It isn’t easy being a billionaire. At least not for the rejected WeWork CEO Adam Neumann.

According to published reports, he was searching for a $50 million flat on Fifth Avenue before his firm’s failed initial public offering. Now, a number of co-op boards have said no to him. And he’s apparently acting weird.

According to the New York Post’s Page Six, no fewer than a trio of co-op boards — 950 and 960 Fifth Ave. are said to be two of them – have said he was not welcome.

“Neumann has hired multiple brokers in the past and most recently unleashed WeWork’s former head of commercial real estate Mark Lapidus on the search. The insider said, “Neumann wanted the gilded life on Fifth Avenue … But the brokers put in discreet calls to members of the co-op boards, and they all said no.” According to the source, Lapidus even said to one agent, “Adam Neumann is going to be the first trillionaire of all time — any building would want him,” the Post reported.

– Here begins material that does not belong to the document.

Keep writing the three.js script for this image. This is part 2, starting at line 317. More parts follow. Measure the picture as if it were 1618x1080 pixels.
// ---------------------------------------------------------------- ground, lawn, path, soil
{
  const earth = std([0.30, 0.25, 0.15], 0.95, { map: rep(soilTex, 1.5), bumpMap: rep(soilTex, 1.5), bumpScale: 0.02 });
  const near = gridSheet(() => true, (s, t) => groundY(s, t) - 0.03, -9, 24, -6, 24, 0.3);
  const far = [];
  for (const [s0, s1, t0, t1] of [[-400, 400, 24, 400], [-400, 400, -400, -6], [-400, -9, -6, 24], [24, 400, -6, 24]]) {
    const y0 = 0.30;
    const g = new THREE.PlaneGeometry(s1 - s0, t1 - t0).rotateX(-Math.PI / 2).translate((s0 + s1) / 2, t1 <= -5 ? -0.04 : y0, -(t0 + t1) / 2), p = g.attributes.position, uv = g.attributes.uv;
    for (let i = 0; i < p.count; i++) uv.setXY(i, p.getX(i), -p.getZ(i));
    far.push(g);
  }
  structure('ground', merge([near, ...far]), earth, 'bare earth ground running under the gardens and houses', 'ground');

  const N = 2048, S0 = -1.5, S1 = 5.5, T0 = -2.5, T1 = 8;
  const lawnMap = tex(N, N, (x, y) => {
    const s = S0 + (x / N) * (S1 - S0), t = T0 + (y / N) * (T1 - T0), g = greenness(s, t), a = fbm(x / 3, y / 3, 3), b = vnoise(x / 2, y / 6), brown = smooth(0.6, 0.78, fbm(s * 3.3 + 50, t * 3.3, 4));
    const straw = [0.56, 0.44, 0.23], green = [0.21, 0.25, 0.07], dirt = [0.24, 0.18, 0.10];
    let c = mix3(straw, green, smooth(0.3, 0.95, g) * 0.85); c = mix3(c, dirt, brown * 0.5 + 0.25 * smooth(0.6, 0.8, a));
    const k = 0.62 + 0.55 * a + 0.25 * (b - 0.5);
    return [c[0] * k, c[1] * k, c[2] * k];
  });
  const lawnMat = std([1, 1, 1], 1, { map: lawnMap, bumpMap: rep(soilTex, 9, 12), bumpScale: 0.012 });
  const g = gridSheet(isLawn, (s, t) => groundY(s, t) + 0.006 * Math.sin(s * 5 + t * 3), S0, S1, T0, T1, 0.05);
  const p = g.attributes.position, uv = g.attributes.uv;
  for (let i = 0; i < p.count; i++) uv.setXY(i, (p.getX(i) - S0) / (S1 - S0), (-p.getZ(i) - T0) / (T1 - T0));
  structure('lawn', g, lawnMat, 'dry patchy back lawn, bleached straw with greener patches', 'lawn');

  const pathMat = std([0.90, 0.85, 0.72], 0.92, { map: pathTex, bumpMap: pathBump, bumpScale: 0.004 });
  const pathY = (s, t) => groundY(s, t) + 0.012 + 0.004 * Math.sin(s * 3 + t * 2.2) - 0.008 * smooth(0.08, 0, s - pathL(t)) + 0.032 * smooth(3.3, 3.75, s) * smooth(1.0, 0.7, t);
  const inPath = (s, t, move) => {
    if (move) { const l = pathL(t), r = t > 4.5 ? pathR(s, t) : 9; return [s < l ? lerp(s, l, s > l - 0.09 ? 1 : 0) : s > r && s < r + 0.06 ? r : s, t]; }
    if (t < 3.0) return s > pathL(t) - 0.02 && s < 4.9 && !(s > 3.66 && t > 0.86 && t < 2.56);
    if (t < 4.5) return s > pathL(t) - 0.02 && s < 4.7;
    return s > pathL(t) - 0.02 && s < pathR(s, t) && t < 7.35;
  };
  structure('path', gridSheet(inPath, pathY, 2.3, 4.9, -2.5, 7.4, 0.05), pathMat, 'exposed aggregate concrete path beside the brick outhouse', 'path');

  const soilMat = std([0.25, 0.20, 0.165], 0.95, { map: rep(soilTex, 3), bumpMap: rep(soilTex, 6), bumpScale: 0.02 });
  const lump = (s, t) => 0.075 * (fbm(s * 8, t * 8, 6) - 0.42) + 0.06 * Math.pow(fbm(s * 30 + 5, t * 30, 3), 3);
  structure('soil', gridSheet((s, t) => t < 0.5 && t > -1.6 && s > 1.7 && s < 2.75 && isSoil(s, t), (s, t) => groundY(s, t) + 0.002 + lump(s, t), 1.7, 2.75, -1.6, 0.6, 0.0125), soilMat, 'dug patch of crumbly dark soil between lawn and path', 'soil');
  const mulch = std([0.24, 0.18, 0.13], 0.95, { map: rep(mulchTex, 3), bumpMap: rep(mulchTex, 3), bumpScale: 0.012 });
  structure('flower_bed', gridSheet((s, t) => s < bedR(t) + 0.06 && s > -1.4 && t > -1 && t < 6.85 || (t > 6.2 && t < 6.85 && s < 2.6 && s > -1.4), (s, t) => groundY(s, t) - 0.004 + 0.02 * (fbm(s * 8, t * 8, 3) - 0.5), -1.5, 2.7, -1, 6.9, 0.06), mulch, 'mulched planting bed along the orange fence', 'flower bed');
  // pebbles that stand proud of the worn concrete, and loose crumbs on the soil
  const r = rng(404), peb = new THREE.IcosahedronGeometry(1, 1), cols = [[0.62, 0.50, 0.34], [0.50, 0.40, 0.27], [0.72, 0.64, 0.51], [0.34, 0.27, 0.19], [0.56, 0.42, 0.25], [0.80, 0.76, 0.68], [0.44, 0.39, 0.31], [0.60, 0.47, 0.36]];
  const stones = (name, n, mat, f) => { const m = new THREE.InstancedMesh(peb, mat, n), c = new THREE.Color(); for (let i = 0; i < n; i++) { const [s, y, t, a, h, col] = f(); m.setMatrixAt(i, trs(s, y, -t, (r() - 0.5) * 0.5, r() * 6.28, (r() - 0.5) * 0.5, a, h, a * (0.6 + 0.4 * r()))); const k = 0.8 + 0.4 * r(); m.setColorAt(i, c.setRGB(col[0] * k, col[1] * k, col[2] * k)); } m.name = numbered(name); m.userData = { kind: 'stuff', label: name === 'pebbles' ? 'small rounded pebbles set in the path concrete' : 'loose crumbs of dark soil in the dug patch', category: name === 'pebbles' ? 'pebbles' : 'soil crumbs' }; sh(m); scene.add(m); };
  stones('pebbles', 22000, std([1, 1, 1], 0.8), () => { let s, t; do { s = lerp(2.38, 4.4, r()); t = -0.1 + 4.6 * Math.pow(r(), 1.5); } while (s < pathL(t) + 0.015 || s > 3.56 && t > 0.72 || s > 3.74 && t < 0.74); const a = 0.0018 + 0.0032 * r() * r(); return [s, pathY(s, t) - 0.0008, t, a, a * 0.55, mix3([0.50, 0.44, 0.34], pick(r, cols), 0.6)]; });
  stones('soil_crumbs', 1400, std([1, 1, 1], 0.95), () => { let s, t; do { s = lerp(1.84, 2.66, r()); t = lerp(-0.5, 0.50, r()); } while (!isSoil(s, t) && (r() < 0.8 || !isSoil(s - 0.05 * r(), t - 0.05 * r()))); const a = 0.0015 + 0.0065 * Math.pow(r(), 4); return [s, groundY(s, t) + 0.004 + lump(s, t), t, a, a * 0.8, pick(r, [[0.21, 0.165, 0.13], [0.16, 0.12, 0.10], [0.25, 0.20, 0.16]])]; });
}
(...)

Neumann is said to be working with JPMorgan, UBS, and Credit Suisse “to consider new terms for a $500 million loan that he took out before WeWork filed to go public, and from which Neumann has already drawn down $380 million,” said techcrunch.com. “Since he can no longer pay the loan with proceeds from selling WeWork shares publicly (it yanked its S-1 filing earlier this week), he may have to put up some of his properties or other assets as collateral for the loan, according to one of BI’s sources. “No terms have been set,” a spokeswoman for Neumann tells the outlet. Per earlier reports, Neumann has plenty to offload if it comes to it, having acquired numerous residential and commercial properties over the years.”

Neumann’s investments include “a $10.5 million Greenwich Village townhouse; a farm in Westchester, New York; a home in the Hamptons where he reportedly weathered the storm with his family ahead of resigning as CEO last week; and a $21 million, 13,000-square-foot house in the Bay Area with a guitar-shaped room,” techcrunch.com added.

According to the Wall Street Journal, Neumann has also purchased commercial properties through investor groups that he had leased back, in some cases, to WeWork.

Questions will linger. The story of WeWork is, according to vice.com, “a cautionary tale of epic proportions. It’s a fiasco of corporate failures, a CEO doing whatever he wanted despite obvious conflicts of interest, and cashing out before his co-working empire came crashing down.”